PK: This topic of “truth” is also relevant to the OJAC’s other exhibit that will be on view during yours. It is titled Nobody’s Fooland features trompe-l’oeil paintings. In a short statement I recently wrote tying the shows together, I quoted Picasso who famously said, “Art is a lie that makes us realize truth …” Not a question, but I do think it’s interesting that we seem to think this idea of what is “true” or “fake” is something new, likely due, to the current political rhetoric. It’s just getting very weird, and as you say, “complicated and dangerous.” I don’t think many people see it the way you do. Okay … so tell me about one of the videos.

KP: I like the connections you're making; there are certainly some timeless themes at play. One video, I would describe as central to the exhibition, explores the freedom that one finds in anonymity, specifically on the Internet. The core content comes out of confessions people make on internet chat boards.
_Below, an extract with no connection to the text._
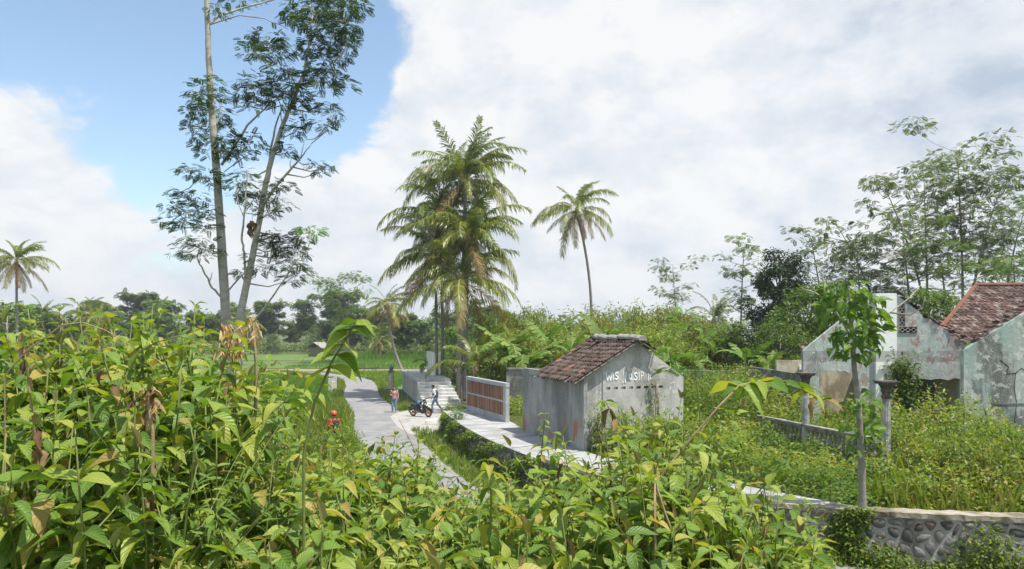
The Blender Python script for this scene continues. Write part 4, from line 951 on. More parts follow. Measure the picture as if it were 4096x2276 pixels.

Sad, funny, optimistic, desperate; they really span the entire range of human vulnerability. I’m interested in the way the internet offers an environment where people feel empowered to connect and share very personal things about themselves in an effort to realize something they can’t find in the physical world. That's very interesting to me. On the flip side, since it’s a public space, there is a voyeuristic component where one can interlope in and out of these peoples’ lives; or in my case, co-opt their words into another context. That's certainly a consideration when developing the work. It's the nature of the connected world, a world where control is given, capitalized on and then sacrificed to the larger network of people engaged in it. Ultimately, we find ourselves connected in unexpected ways, the post-internet era could be defined by that—good or bad. Freedom is a door that swings both ways.